Il film oggi non può che reiterare la propria “inattualità”. La possibilità delle classi subalterne di razionalizzare l’uso della forza è un’immagine espunta dal discorso politico. L’unica violenza ammessa è la reazione rabbiosa di fronte alla povertà, rabbia e violenza descritte come tentativo sottoproletario di accedere al consumismo senza freni, unica loro possibilità di soddisfazione. Il “riot”, per forza di cose impolitico, viene represso ma non criminalizzato perché funzionale ad un discorso di potere. La valvola di sfogo della violenza senza obiettivi può ben essere trattata dalla forza pubblica alla stregua della comune criminalità, perciò in qualche modo sistemica e dunque fisiologica. Ciò che va espunto dalla storia non è allora la violenza in quanto tale, ma la sua organizzazione politica.
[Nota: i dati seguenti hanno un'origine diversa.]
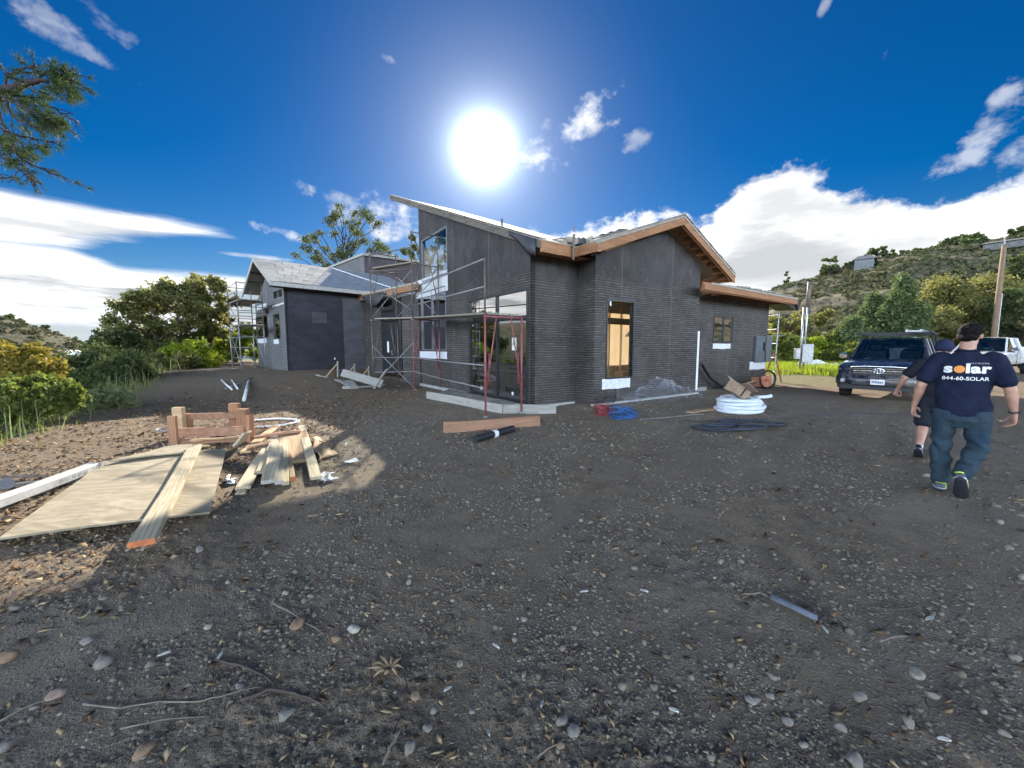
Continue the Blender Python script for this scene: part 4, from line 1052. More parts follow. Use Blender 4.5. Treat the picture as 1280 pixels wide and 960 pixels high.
# the big sheet of plywood, held up a hand's breadth on hidden bearers
def sheet(name, pix, z, t, mat, label, cat):
    P = [G(x, y, z) for x, y in pix]; c = sum(P, Vector()) / 4; q = MB()
    n = 10; rows = []
    for i in range(n + 1):
        for j in range(n + 1):
            a, b_ = i / n, j / n
            p = P[0] * (1 - a) * (1 - b_) + P[1] * a * (1 - b_) + P[2] * a * b_ + P[3] * (1 - a) * b_
            p = p + Vector((0, 0, .012 * math.sin(a * 3.1) + .01 * math.sin(b_ * 5 + 1))); rows.append(p - c)
    N = (n + 1) ** 2
    b0 = q.pts(rows); b1 = q.pts([p - Vector((0, 0, t)) for p in rows]); F = []
    for i in range(n):
        for j in range(n):
            a = i * (n + 1) + j; F.append((b0 + a, b0 + a + n + 1, b0 + a + n + 2, b0 + a + 1)); F.append((b1 + a, b1 + a + 1, b1 + a + n + 2, b1 + a + n + 1))
    def edge(idx):
        for u_, v_ in zip(idx[:-1], idx[1:]): F.append((b0 + u_, b0 + v_, b1 + v_, b1 + u_))
    edge([j for j in range(n + 1)]); edge([n * (n + 1) + j for j in range(n + 1)]); edge([i * (n + 1) for i in range(n + 1)]); edge([i * (n + 1) + n for i in range(n + 1)])
    q.f += F; q.mi += [0] * len(F)
    o = q.part(name, mat, None); o.location = c; return tag(o, label, cat)
sheet('plywood_sheet', ((-2, 674), (262, 641), (283, 560), (128, 577)), .09, .018, T['sheet'], 'large weathered plywood sheet lying raised off the dirt under the long board', 'plywood')
sheet('plywood_sheet', ((136, 577), (232, 566), (240, 555), (205, 558)), .12, .018, T['sheet'], 'smaller plywood offcut behind the big sheet, striped by post shadows', 'plywood')
timber('bearer_block', G(60, 660, 0.0), G(240, 628, .0), .09, .06, T['grey'], 'grey timber bearer hidden in shade under the front edge of the plywood', 'timber')
def bd(name, x0, y0, z0, x1, y1, z1, w, t, mat, label, **k):
    return timber(name, G(x0, y0, z0), G(x1, y1, z1), w, t, mat, label, **k)
bd('long_board', 177, 684, .15, 245, 560, .125, .145, .045, T['weath'], 'long weathered plank lying across the plywood, its red cut end towards the camera', endmat=T['end'])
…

E’ l’avanguardia politica che organizza la forza che va repressa senza alcun termine di mediazione. Laddove si presenta, è d’altronde palese il tentativo di ricondurre l’evento a fatto d’ordine pubblico, da risolvere attraverso l’uso della polizia. Tanto all’interno dei propri confini quanto in operazioni che non a caso vengono definite di polizia internazionale. Il nemico politico non è pensabile, ma questo può essere descritto solo nei termini del terrorista o del criminale comune.
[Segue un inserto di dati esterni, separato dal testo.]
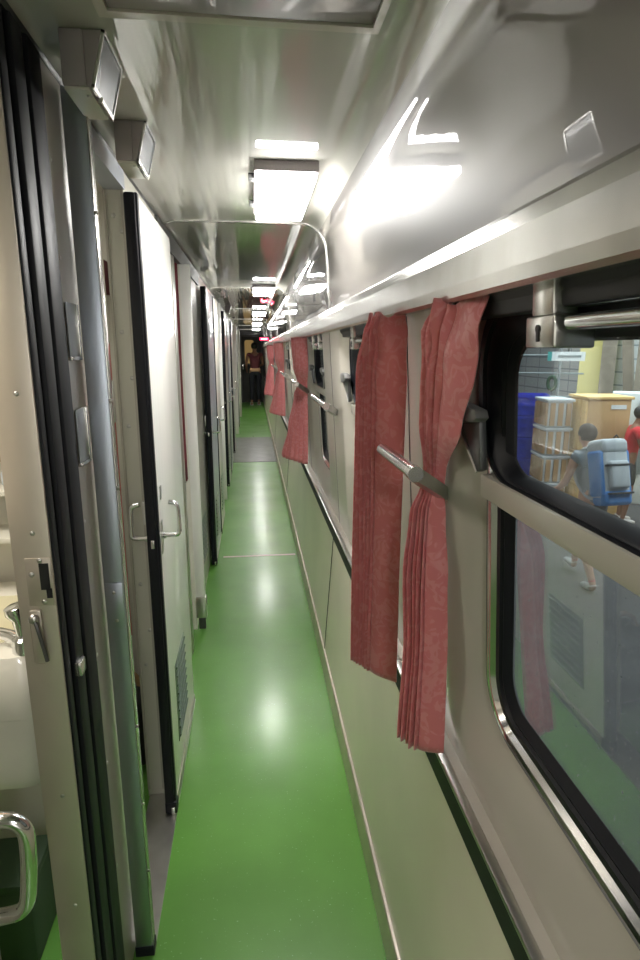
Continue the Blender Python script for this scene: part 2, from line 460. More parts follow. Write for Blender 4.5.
# roller blinds above the windows
BL = ['black rolled blind with a keyholed steel bracket over the nearest window','black rolled blind over the second window behind the long curtain','black rolled blind over the third window','black rolled blind over the fourth window past the middle curtain']
for i, c in enumerate(cw[:5]):
    b = thing('roller_blind', BL[i] if i < 4 else 'black rolled blind over the fifth window near the far curtains', 'blind', (.35,c,1.5))
    tube('roll', [(.375,c-.33,1.575),(.375,c+.33,1.575)], .026, 'black', b, 14)
    box('cover', .352,.392,c-.33,c+.29,1.545,1.574,'black',b,.004)
    for s in (1,-1):
        y = c+.026 if s > 0 else c-.25
        k = box('bracket', .340,.388, y-.033,y+.033,1.502,1.537,'alu',b,.003)
        box('hanger', .342,.372, y-.026,y+.022,1.537,1.574,'alu',k,.002)
        bm = bmesh.new(); add_tube(bm, [(.3385,y+.002,1.523),(.3405,y+.002,1.523)], .0045, 10); add_box(bm,.3385,.3405,y-.0005,y+.0045,1.509,1.523)
        fin('keyhole', bm, 'black', k)
    tube('lower_rod', [(.352,c-.26,1.528),(.352,c-.02,1.528)], .008, 'chrome', b, 10)
    tube('upper_rod', [(.362,c-.26,1.550),(.362,c-.02,1.550)], .006, 'chrome', b, 10)

SH[0] = 0.
# curtain bars on the piers
BARL = ['chrome curtain bar holding the nearest red curtain against its pier','chrome curtain bar on the bare pier between second and third windows','chrome curtain bar holding the middle tied curtain','chrome curtain bar between the middle curtain and the next one','chrome curtain bar far down the corridor beside the last curtains']
def bar(i, y0, ym, y1, x=.256, z=1.3045):
    b = thing('curtain_bar', BARL[i], 'curtain bar', (x,ym,z))
    tube('chrome_tube', [(x,y1-.004,z),(x,y1,z),(x,ym,z+.001)], [.008,.0120,.0120], 'chrome', b, 12)
    tube('collar', [(x,ym+.012,z+.001),(x,ym-.008,z+.001)], .0132, 'alu', b, 12)
    q = Vector((.345-x, y0-ym, -.062))
    bm = bmesh.new()
    u = Vector((q.y,-q.x,0)).normalized()*.008; v = Vector((0,0,.0125))
    a0 = Vector((x,ym,z)); vs = [bm.verts.new(a0+t*q+c) for t in (0,1) for c in (u+v,u-v,-u-v,-u+v)]
    for f in ((0,1,2,3),(7,6,5,4),(0,4,5,1),(1,5,6,2),(2,6,7,3),(3,7,4,0)): bm.faces.new([vs[k] for k in f])
    fin('flat_arm', bm, 'steel', b)
bar(0, .985, .885, 1.122)
bar(1, 2.40, 2.03, 2.49)
bar(2, 3.60, 3.40, 3.78)
bar(3, 5.0, 4.8, 5.3)
bar(4, 7.5, 7.3, 7.8)

# ------------------------------------------------------------------ curtains
def pleat(t, n, sharp=.8):
    """zig-zag folds, t in 0..1"""
    ph = t*n
    f = ph-math.floor(ph)
    tri = 1-abs(2*f-1)
    return (tri-.5)*2*sharp + math.sin(2*PI*ph)*(1-sharp)

def curtain(name, label, levels, n_folds, amp, m='curtain', wide=None, group=None, nz=60, nu=150, seed=1, pucker=0.):
    """levels: list of (z, (x,y) wall side end, (x,y) corridor side end, bulge, amp scale); a pleated ribbon between the two ends"""
    rnd = random.Random(seed)
    wob = [rnd.uniform(-1,1) for _ in range(64)]
    bm = bmesh.new(); rows = []
    zs = [l[0] for l in levels]
    for j in range(nz+1):
        z = zs[0]+(zs[-1]-zs[0])*j/nz
        for a, b in zip(levels, levels[1:]):
            if (a[0]-z)*(b[0]-z) <= 1e-9: break
        t = 0 if abs(b[0]-a[0]) < 1e-9 else (z-a[0])/(b[0]-a[0])
        t = t*t*(3-2*t)
        A = Vector(a[1]).lerp(Vector(b[1]), t); B = Vector(a[2]).lerp(Vector(b[2]), t)
        bulge = a[3]+(b[3]-a[3])*t; am = amp*(a[4]+(b[4]-a[4])*t)
        d = (B-A); nrm = Vector((-d.y, d.x)).normalized()
        if nrm.y > 0: nrm = -nrm
        row = []
        for k in range(nu+1):
            u = k/nu
            if wide:                                      # one broad flat pleat first, then fine folds
                w0, frac = wide
                if u < frac:
                    pu = u/frac*w0; off = .15*math.sin(PI*u/frac)
                else:
                    v = (u-frac)/(1-frac); pu = w0+(1-w0)*v; off = pleat(v, n_folds)*(.8+.3*wob[int(v*n_folds) % 64])
            else:
                pu = u; off = pleat(u, n_folds)*(.85+.35*wob[int(u*n_folds) % 64])
            off += .25*math.sin(7*u+z*5+seed)
            pk = pucker*math.exp(-((z-1.54)/.07)**2)*(math.sin(9.3*u+41*z+seed)+.7*math.sin(17*u-63*z+2*seed))
            p = A.lerp(B, pu)+nrm*(off*am + bulge*math.sin(PI*pu) + pk*.8)
            zz = z
            if j == 0: zz += .006*math.sin(u*n_folds*PI)
            row.append(bm.verts.new((p.x, p.y, zz)))
        rows.append(row)
    for a, b in zip(rows, rows[1:]):
        for k in range(nu): bm.faces.new((a[k], a[k+1], b[k+1], b[k]))
    o = fin(name, bm, m, smooth=False)
    for p in o.data.polygons: p.use_smooth = True
    so = o.modifiers.new('thick', 'SOLIDIFY'); so.thickness = .0018; so.offset = 0
    tag(o, label, 'curtain', group)
    return o

# 1: the straight hanging curtain over the near side of the second window
curtain('curtain', 'long straight dusty red curtain hanging loose over the second window',
        [(1.572,(.312,1.195),(.252,1.262),.010,.7),(1.535,(.312,1.175),(.240,1.270),.018,1.0),(1.48,(.312,1.165),(.226,1.275),.010,.9),(1.30,(.312,1.165),(.226,1.275),.010,1),(.755,(.312,1.160),(.226,1.275),.008,1.1)],
        7, .0125, wide=(.52,.30), seed=3, pucker=.008)
# 2: nearest curtain, caught by the bar
curtain('curtain', 'nearest red curtain, pinched behind the chrome bar at mid height',
        [(1.572,(.318,.785),(.304,.965),.012,1.0),(1.53,(.319,.79),(.301,.975),.018,1.2),(1.46,(.322,.82),(.297,.98),.016,1.1),(1.38,(.327,.87),(.296,.985),.012,1.0),(1.29,(.334,.955),(.308,1.0),.003,.7),(1.26,(.336,.965),(.308,1.01),.003,.6),
         (1.205,(.340,.962),(.284,1.005),.006,.9),(1.10,(.342,.942),(.270,.99),.010,1.0),(.95,(.344,.93),(.277,.992),.010,1.),(.75,(.342,.920),(.266,.983),.010,1.1)],
        5, .014, wide=(.46,.28), seed=8, pucker=.006)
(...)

Eppure, nonostante la distanza discorsiva difficilmente colmabile tra l’opera di Leone e la realtà odierna, la banca di Mesa Verde trasformata in prigione politica descrive ancora con forza impareggiabile la violenza del capitale, che non è solo o soltanto una violenza economica, quanto una violenza politica. Nel momento della lotta, anche l’icona dello sfruttamento economico, la banca, può ben servire alla ragione di Stato. Le casseforti un tempo colme di denaro possono rapidamente adattarsi a celle per militanti, se lo impone il corso degli eventi, cioè la lotta di classe. Non è rapinando una banca che si cambia la ragione sociale di quell’istituzione allora, ma attentando al potere politico che consente a quella banca di svolgere quella funzione. Un discorso quanto mai attuale, in questa fase di rifiuto del politico.